Problem description.
Word for word, quote all of the material, omitting the pictures.

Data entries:
┄┄┄┄┄┄

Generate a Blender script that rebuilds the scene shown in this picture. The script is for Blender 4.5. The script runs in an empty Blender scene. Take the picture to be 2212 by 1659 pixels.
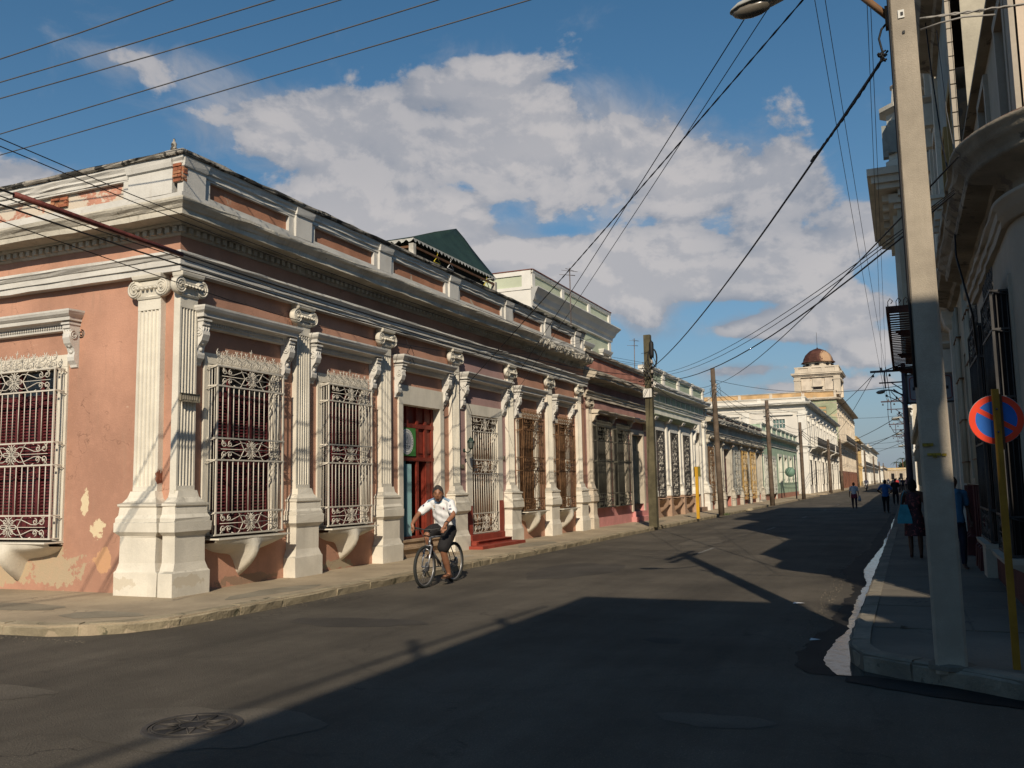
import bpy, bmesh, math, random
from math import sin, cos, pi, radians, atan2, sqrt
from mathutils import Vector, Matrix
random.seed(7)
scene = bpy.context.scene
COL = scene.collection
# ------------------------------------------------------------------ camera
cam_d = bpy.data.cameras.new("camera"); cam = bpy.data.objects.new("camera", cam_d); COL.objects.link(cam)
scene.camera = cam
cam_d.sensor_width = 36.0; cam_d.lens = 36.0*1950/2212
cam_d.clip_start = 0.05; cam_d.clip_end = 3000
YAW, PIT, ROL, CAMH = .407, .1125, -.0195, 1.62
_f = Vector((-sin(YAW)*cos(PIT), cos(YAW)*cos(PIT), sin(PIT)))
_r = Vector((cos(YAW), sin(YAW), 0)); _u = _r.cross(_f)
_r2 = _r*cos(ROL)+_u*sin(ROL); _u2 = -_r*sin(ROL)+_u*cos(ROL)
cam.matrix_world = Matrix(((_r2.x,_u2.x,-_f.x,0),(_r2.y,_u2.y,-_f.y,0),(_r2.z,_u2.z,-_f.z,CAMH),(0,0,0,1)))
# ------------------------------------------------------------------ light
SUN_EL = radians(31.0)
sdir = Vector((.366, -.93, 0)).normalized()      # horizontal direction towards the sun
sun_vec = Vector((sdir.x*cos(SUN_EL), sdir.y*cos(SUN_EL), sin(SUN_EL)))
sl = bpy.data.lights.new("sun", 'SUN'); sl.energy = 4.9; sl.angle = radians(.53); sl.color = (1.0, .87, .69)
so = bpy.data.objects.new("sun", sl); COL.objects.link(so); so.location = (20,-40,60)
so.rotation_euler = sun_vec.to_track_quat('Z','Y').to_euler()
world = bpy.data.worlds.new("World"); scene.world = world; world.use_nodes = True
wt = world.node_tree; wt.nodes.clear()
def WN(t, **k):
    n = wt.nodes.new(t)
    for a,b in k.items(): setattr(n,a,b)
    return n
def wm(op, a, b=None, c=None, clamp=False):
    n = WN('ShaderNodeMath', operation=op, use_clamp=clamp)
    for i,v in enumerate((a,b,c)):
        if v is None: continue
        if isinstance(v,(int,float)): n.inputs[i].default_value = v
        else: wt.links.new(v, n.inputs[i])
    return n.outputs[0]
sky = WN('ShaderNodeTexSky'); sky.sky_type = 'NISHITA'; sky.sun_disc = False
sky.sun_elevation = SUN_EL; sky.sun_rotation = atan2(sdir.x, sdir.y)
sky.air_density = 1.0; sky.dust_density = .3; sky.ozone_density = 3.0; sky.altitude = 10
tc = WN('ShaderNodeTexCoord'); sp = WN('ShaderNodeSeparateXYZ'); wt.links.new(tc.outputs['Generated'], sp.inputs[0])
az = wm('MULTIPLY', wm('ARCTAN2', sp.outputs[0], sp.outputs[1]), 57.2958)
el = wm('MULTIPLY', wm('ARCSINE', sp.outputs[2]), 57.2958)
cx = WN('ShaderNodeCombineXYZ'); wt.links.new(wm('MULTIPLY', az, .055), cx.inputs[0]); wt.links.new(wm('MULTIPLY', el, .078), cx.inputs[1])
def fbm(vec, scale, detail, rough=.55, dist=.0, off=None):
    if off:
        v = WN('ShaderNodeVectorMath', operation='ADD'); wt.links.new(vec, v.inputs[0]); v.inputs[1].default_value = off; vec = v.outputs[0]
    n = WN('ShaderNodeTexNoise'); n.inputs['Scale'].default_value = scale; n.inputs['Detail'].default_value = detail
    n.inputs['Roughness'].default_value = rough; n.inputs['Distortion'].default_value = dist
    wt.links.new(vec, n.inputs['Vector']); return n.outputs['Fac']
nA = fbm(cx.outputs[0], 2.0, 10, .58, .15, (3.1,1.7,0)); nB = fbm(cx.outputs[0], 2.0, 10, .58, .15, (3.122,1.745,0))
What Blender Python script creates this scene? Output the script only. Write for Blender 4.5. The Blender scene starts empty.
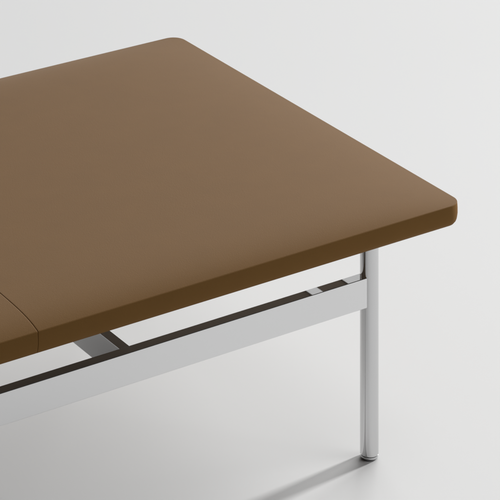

┄┄┄┄┄┄

Result of the task.
Generate a Blender script that rebuilds the scene shown in this picture. The script is for Blender 4.5. The script runs in an empty Blender scene. Take the picture to be 2212 by 1659 pixels.
import bpy, bmesh, math, random
from math import sin, cos, pi, radians, atan2, sqrt
from mathutils import Vector, Matrix
random.seed(7)
scene = bpy.context.scene
COL = scene.collection
# ------------------------------------------------------------------ camera
cam_d = bpy.data.cameras.new("camera"); cam = bpy.data.objects.new("camera", cam_d); COL.objects.link(cam)
scene.camera = cam
cam_d.sensor_width = 36.0; cam_d.lens = 36.0*1950/2212
cam_d.clip_start = 0.05; cam_d.clip_end = 3000
YAW, PIT, ROL, CAMH = .407, .1125, -.0195, 1.62
_f = Vector((-sin(YAW)*cos(PIT), cos(YAW)*cos(PIT), sin(PIT)))
_r = Vector((cos(YAW), sin(YAW), 0)); _u = _r.cross(_f)
_r2 = _r*cos(ROL)+_u*sin(ROL); _u2 = -_r*sin(ROL)+_u*cos(ROL)
cam.matrix_world = Matrix(((_r2.x,_u2.x,-_f.x,0),(_r2.y,_u2.y,-_f.y,0),(_r2.z,_u2.z,-_f.z,CAMH),(0,0,0,1)))
# ------------------------------------------------------------------ light
SUN_EL = radians(31.0)
sdir = Vector((.366, -.93, 0)).normalized()      # horizontal direction towards the sun
sun_vec = Vector((sdir.x*cos(SUN_EL), sdir.y*cos(SUN_EL), sin(SUN_EL)))
sl = bpy.data.lights.new("sun", 'SUN'); sl.energy = 4.9; sl.angle = radians(.53); sl.color = (1.0, .87, .69)
so = bpy.data.objects.new("sun", sl); COL.objects.link(so); so.location = (20,-40,60)
so.rotation_euler = sun_vec.to_track_quat('Z','Y').to_euler()
world = bpy.data.worlds.new("World"); scene.world = world; world.use_nodes = True
wt = world.node_tree; wt.nodes.clear()
def WN(t, **k):
    n = wt.nodes.new(t)
    for a,b in k.items(): setattr(n,a,b)
    return n
def wm(op, a, b=None, c=None, clamp=False):
    n = WN('ShaderNodeMath', operation=op, use_clamp=clamp)
    for i,v in enumerate((a,b,c)):
        if v is None: continue
        if isinstance(v,(int,float)): n.inputs[i].default_value = v
        else: wt.links.new(v, n.inputs[i])
    return n.outputs[0]
sky = WN('ShaderNodeTexSky'); sky.sky_type = 'NISHITA'; sky.sun_disc = False
sky.sun_elevation = SUN_EL; sky.sun_rotation = atan2(sdir.x, sdir.y)
sky.air_density = 1.0; sky.dust_density = .3; sky.ozone_density = 3.0; sky.altitude = 10
tc = WN('ShaderNodeTexCoord'); sp = WN('ShaderNodeSeparateXYZ'); wt.links.new(tc.outputs['Generated'], sp.inputs[0])
az = wm('MULTIPLY', wm('ARCTAN2', sp.outputs[0], sp.outputs[1]), 57.2958)
el = wm('MULTIPLY', wm('ARCSINE', sp.outputs[2]), 57.2958)
cx = WN('ShaderNodeCombineXYZ'); wt.links.new(wm('MULTIPLY', az, .055), cx.inputs[0]); wt.links.new(wm('MULTIPLY', el, .078), cx.inputs[1])
def fbm(vec, scale, detail, rough=.55, dist=.0, off=None):
    if off:
        v = WN('ShaderNodeVectorMath', operation='ADD'); wt.links.new(vec, v.inputs[0]); v.inputs[1].default_value = off; vec = v.outputs[0]
    n = WN('ShaderNodeTexNoise'); n.inputs['Scale'].default_value = scale; n.inputs['Detail'].default_value = detail
    n.inputs['Roughness'].default_value = rough; n.inputs['Distortion'].default_value = dist
    wt.links.new(vec, n.inputs['Vector']); return n.outputs['Fac']
nA = fbm(cx.outputs[0], 2.0, 10, .58, .15, (3.1,1.7,0)); nB = fbm(cx.outputs[0], 2.0, 10, .58, .15, (3.122,1.745,0))
What Blender Python script creates this scene? Output the script only. Write for Blender 4.5. The Blender scene starts empty.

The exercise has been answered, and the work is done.